California fair Claims Settlement Practices Regulations

4 years ago
46

The Reasons Why the California Department of Insurance Imposed the California Fair Claims Settlement Practices Regulations on All Insurers Doing Business in California

In 1993, after waiting five years after receiving direction from the California Supreme Court, the state of California determined that the insurance industry needed to be regulated to stop insurers from treating the people insured badly and without good faith. It created a set of Regulations called the “California Fair Claims Settlement Practices Regulations” (the “Regulations) that were designed to enforce the mandate created by the California Fair Claims Settlement Practices statute, California Insurance Code Section 790.03 (h). in response to the direction of the California Supreme Court in its decision, Moradi-Shalal v.

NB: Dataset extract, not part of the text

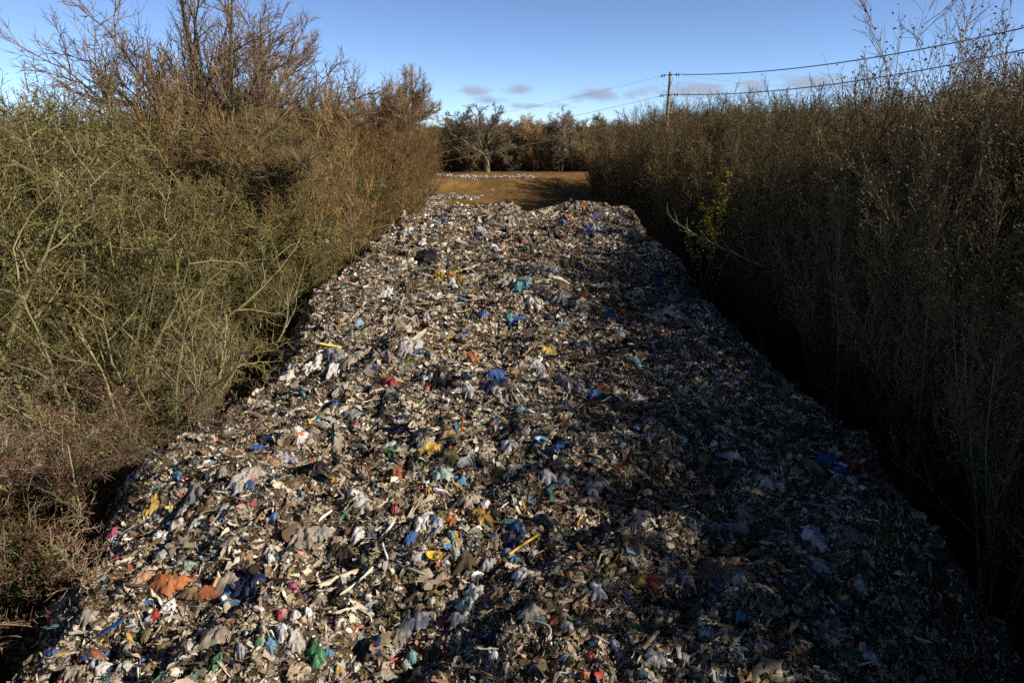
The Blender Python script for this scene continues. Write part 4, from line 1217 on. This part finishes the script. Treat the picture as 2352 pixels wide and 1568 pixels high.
# left far: golden brown willows
for y in np.arange(35, 112, 4.8):
    for k, x in enumerate(np.arange(-12.0 if y < 55 else (-12.4 if y < 76 else (-17.5 if y < 102 else -12.5)), -(y*.55+12), -5.0)):
        if k > 7: break
        if y < 55 and k > 1: continue
        xx = x+rng.normal(0, .8); yy = y+rng.normal(0, 1.0)
        s = (1.0 if k == 0 else 1.08)*(1+rng.normal(0, .06))*(1.0 if y < 62 else .98)
        if y > 75: s *= .95
        place(WIL[rng.integers(0, 3)], xx, yy, s, rng.uniform(0, 6.28), 'golden brown willow with many fine upright stems beyond the lichened trees', 'tree', 'willows left of the far heap')
pA = p_fan(8.0, 13, 12.2, .62, cols=[tuple(v*1.45 for v in c) for c in TW_R], rad=.46, n2=12, n3=9, n4=6, rm=1.4)
place(pA, P2(590, 52), 52, 1.0, 3.7, 'bare tree of reddish twigs joined to the right side of the tallest tree', 'tree')
place(pA, P2(490, 47), 47, 1.18, .6, 'tallest bare tree at the upper left, with its crown cut by the frame', 'tree')
place(p_fan(6, 10, 9.5, .5, rad=.3, n2=12, rm=1.6, cols=[tuple(v*1.3 for v in c) for c in TW_R]), P2(270, 46), 46, .95, 2.0, 'reddish bare tree left of the tallest tree', 'tree')
pB = p_big(11, 11, 1.0, .60, cols=TW_L+TW_R, rad=.32, wig=.22, up=.10, crownlen=.62)
place(pB, P2(600, 36), 36, 1.18, 2.6, 'gnarled tree with broken trunk forking wide against the sky', 'tree', tilt=-.12)
pD = p_fan(12.0, 14, 6.6, .85, cols=[tuple(v*1.6 for v in c) for c in TW_R], rad=.34, n2=10, n3=9, n4=5, rm=1.4, l2=.58, t0=.80, lead_l=.7, up=.045)
place(pD, P2(950, 84), 84, 1.14, 1.2, 'round-topped bare tree standing above the end of the left thicket', 'tree')
place(pD, P2(898, 92), 92, 1.02, 3.2, 'slimmer bare tree just left of the round-topped one', 'tree')
for i_, y in enumerate(np.arange(60, 88, 3.6)):
    place(WIL[i_ % 3], -10.6+rng.normal(0, .35)-(.8 if y > 80 else 0), y, .88+rng.normal(0, .05), rng.uniform(0, 6.28), 'golden brown willow with many fine upright stems beyond the lichened trees', 'tree', 'willows left of the far heap')
place(p_willow(14, TW_G), P2(800, 60), 60, 1.12, .3, 'tall pale-stemmed willow rising above the others left of the heap', 'tree')
for px_, Y_, s_ in ((715, 57, 1.16), (765, 61, 1.2), (845, 66, 1.14)):
    place(WIL[int(px_) % 3], P2(px_, Y_), Y_, s_, px_*.01, 'golden brown willow with many fine upright stems beyond the lichened trees', 'tree', 'willows left of the far heap')
# far wood
for x in np.arange(-34, 26, 3.3):
    for yy0 in (143.5, 147):
        xx = x+rng.normal(0, .7)
        if yy0 < 145 and abs(xx+5.2) < 4.2: continue
        place(SCR[rng.integers(0, 2)], xx, yy0+rng.normal(0, .5)+(.0 if xx < 3 else 1.0), rng.uniform(.7, 1.15), rng.uniform(0, 6.28), 'grey brown scrub bush along the foot of the far wood', 'bush', 'scrub bushes at the far wood edge')
nf = 0
for row, y in enumerate((147, 154, 162, 171, 182)):
    for x in np.arange(-100+row*3, 110, 6.6 if row < 3 else 9.0):
        xx = x+rng.normal(0, 1.6); yy = y+rng.normal(0, 1.6)
        if row == 0 and abs(xx+5.5) < 8: yy += 6
        pr = FAR[rng.integers(0, 6)]
        s = (.52 if row == 0 else .84 if row == 1 else .90+.02*row)*(1+rng.normal(0, .08))
        if row == 0 and xx < -30: s *= 1.2
        place(pr, xx, yy, s, rng.uniform(0, 6.28), 'brown woodland tree with olive leaves left in the far wood' if pr is FAR[4] else 'bare brown tree in the far wood beyond the soil field', 'tree', 'leafy trees of the far wood' if pr is FAR[4] else 'bare trees of the far wood')
place(p_oak(), P2(1118, 140)+0., 140.0, .98, 1.0, 'wide spreading oak with stout trunk at the edge of the far wood', 'tree')
place(p_far(12, TW_H, .7), P2(1290, 143), 143, 1.05, .5, 'pale-limbed tree right of the spreading oak', 'tree')
# right thicket
def rt(x, y):
    a = 10.9+.45*(x-14); b_ = 8.7+.50*(x-14); m_ = 11.1+.15*(x-14); c_ = 7.0+.35*(x-14)
    f = float(sstep(20, 46, y)); g = float(sstep(84, 96, y)); h_ = min(a, 12.4)*(1-f)+min(b_, 11.8)*f; q_ = float(sstep(51, 57, y)); h_ = h_*(1-q_)+min(m_, 11.8)*q_; return h_*(1-g)+min(c_, 10.5)*g
for y in np.concatenate([np.arange(-9.5, 64, 2.7), np.arange(64, 121, 4.4)]):
    st = 2.7 if y < 64 else 4.4
    x0 = 13.5 if y < 100 else 14.5
    for k, x in enumerate(np.arange(x0, 31 if y < 12 else min(y*.80+20, 31 if y < 64 else 36), st)):
        xx = x+rng.normal(0, .55); yy = y+rng.normal(0, .55)
        h = rt(xx, yy)+rng.normal(0, .55)-(.7 if k == 0 else 0)
        near = y < 30
        place(WHP[rng.integers(0, 4)], xx, yy, h/9.7*(1.2 if y > 64 else 1), rng.uniform(0, 6.28),
              'dark dense clump of bare upright saplings in the thicket right of the near heap' if near else 'brown clump of bare upright saplings in the thicket right of the far heap and field', 'sapling clump',
              'sapling clumps right of the near heap' if near else 'sapling clumps right of the far heap', sz=h/9.7)
ORL = [(.42, .17, .07), (.38, .12, .06), (.30, .20, .06), (.20, .17, .05)]
pO = p_whip(13.5, ORL, 5000, TW_D, .10)
place(pO, P2(2150, 27), 27, 1.06, .4, 'tallest sapling on the right with sparse orange leaves against the sky', 'tree')
place(pO, P2(2300, 25), 25, .93, 2.4, 'sapling with yellow green and orange leaves at the right picture edge', 'tree')
place(pO, P2(2080, 31), 31, .92, 4.4, 'lower orange-leaved sapling left of the tallest leafy one', 'tree')
pU = p_whip(12, None, 700, TW_L)
place(pU, P2(1905, 36), 36, 1.0, 1.4, 'pale upright bare sapling standing out against the sky, the taller of two', 'tree')
place(pU, P2(1835, 38), 38, .96, 3.4, 'pale upright bare sapling with thin crown, the lower of two', 'tree')
pY = p_whip(6, [(.62, .52, .06), (.55, .48, .10)], 420, TW_D)
yq = at(1655, 470, 26)
# undergrowth: ivy, bramble and grass as one mass on each side
def ground_cover(name, n, xr_, yr_, cols, size, hgt_, label, dens=None):
    x = rng.uniform(*xr_, n); y = rng.uniform(*yr_, n)
    base = ground_z(x, y); hh = np.maximum(heap_z(x, y, False), 0)
    lump = np.clip(fbm(x*.35, y*.35, 4, 61)+.45, 0, 1.3)*hgt_
    keep = (hh < .5)
    x, y, base, lump, hh = x[keep], y[keep], base[keep], lump[keep], hh[keep]; n = len(x)
    c = np.stack([x, y, base+hh+lump*rng.random(n)**.35], 1)
    s = size*rng.uniform(.5, 1.4, n)[:, None]
    u = nrm(rng.normal(0, 1, (n, 3))); w_ = nrm(rng.normal(0, .6, (n, 3))+np.array([0, 0, 1.])); v = nrm(np.cross(w_, u)); u = np.cross(v, w_)
    V = np.stack([c-u*s*.5, c+v*s*.33, c+u*s*.6, c-v*s*.33], 1).reshape(-1, 3)
    cl = np.array(cols)[rng.integers(0, len(cols), n)]*rng.uniform(.6, 1.3, (n, 1))
    me = np_mesh(name, V, np.arange(n*4).reshape(-1, 4), np.repeat(cl, 4, axis=0))
    tag(link(name, me, M_LEAF), label, 'undergrowth', kind='stuff')
GC = [(.05, .075, .02), (.075, .095, .02), (.10, .10, .03), (.13, .10, .04), (.08, .05, .025)]
ground_cover('ivy_and_brambles', 150000, (-26, -9.2), (3, 34), GC, .085, 1.5, 'tangled green ivy and brambles covering the ground under the left thicket')
ground_cover('brambles', 60000, (-30, -9.5), (34, 70), GC, .13, 1.5, 'brown green brambles at the foot of the willows')
ground_cover('bramble_patch', 60000, (12, 26), (2, 60), [(.03, .045, .012), (.05, .05, .02), (.06, .04, .02)], .12, 1.6, 'dark brambles at the foot of the right thicket')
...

Fireman’s Fund Ins. Companies, 46 Cal. 3d 287 (1988).

In so doing the California Department of Insurance (CDOI) issued rules that were designed to micro manage the business of insurance claims and create a method to punish those insurers who failed to comply with the Regulations. Some of the Regulations recited what had always been recognized by the insurance industry as good faith and proper claims handling. Others imposed draconian mandates on what and when to do everything in the claims process.

The Regulations also provided a guide to insureds, public insurance adjusters and policyholders’ lawyers to assert any violation of the Regulations to be evidence of an insurer’s breach of the implied covenant of good faith and fair dealing.